Hundreds of rebels and their families left their last bastion in Syria’s Homs city on Monday,as part of an ongoing evacuation expected to be among the largest of its kind under a Russian-backed deal with the regime, state media and a monitor said.

Heavy fighting between rebel groups and regime forces further north in Hama province over the weekend had delayed their departure from the city’s al-Waer district, the Britain-based Syrian Observatory for Human Rights said.

The regime has denied that the Homs deal — and other similar voluntary displacements in besieged areas in Syria over the past year — forces resident to leave and effectively surrender their territory.
But some opposition activists have criticized the agreement, saying it aims to displace 12,000 al-Waer residents, including 2,500 fighters. The Observatory has called the evacuees “internally displaced” people.

The evacuation began last week with the Syrian regime shuttling hundreds of people from the district in Homs, which was an early center of the 2011 uprising that spiraled into war.

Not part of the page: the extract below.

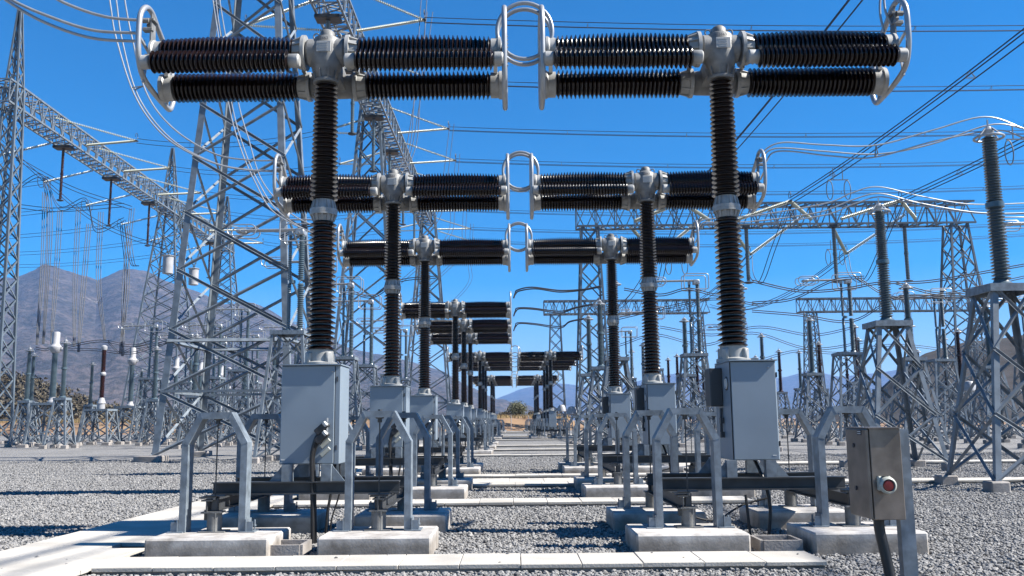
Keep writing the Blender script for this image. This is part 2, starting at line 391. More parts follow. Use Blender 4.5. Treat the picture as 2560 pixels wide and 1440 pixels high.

Between 10,000-15,000 rebels and civilians were expected to leave in weekly batches, the Observatory and opposition activists have said.

Although rebels launched their biggest offensive in months last week, they have been on the back foot in Syria since Russia intervened on the side of Bashar al-Assad’s regime in the autumn of 2015.

Over the past year, the regime has accelerated its drive to push rebel-held pockets to surrender under evacuation deals similar to the one in force in Homs.

Homs governor Talal Barazi said he expected nearly 1,600 people to depart on Monday for areas held by Turkey-backed rebels north of Aleppo.

“We will complete this before sunset,” he told Syrian state television, which reported that several hundred people had left so far, including more than 250 rebels.

Russian and Syrian forces were overseeing the process, which would take about six weeks in total, Barazi added.

The Observatory has said that about 40,000 civilians and more than 2,500 fighters live in besieged al-Waer.

Elsewhere in Syria, US-backed opposition forces on Sunday captured a strategically important air base from ISIS militants in the northern province of Raqqa in a major victory since the United States airlifted the forces behind enemy lines last week.

The Kurdish-led Syrian Democratic Forces announced they had captured the Tabqa air base, 45 kilometers (28 miles) west of Raqqa, the Islamic State group’s de facto capital in Syria.

The US, which has provided substantial air and ground support to the SDF, ferried hundreds of SDF forces, as well as US military advisers and US artillery, behind ISIS lines earlier this week.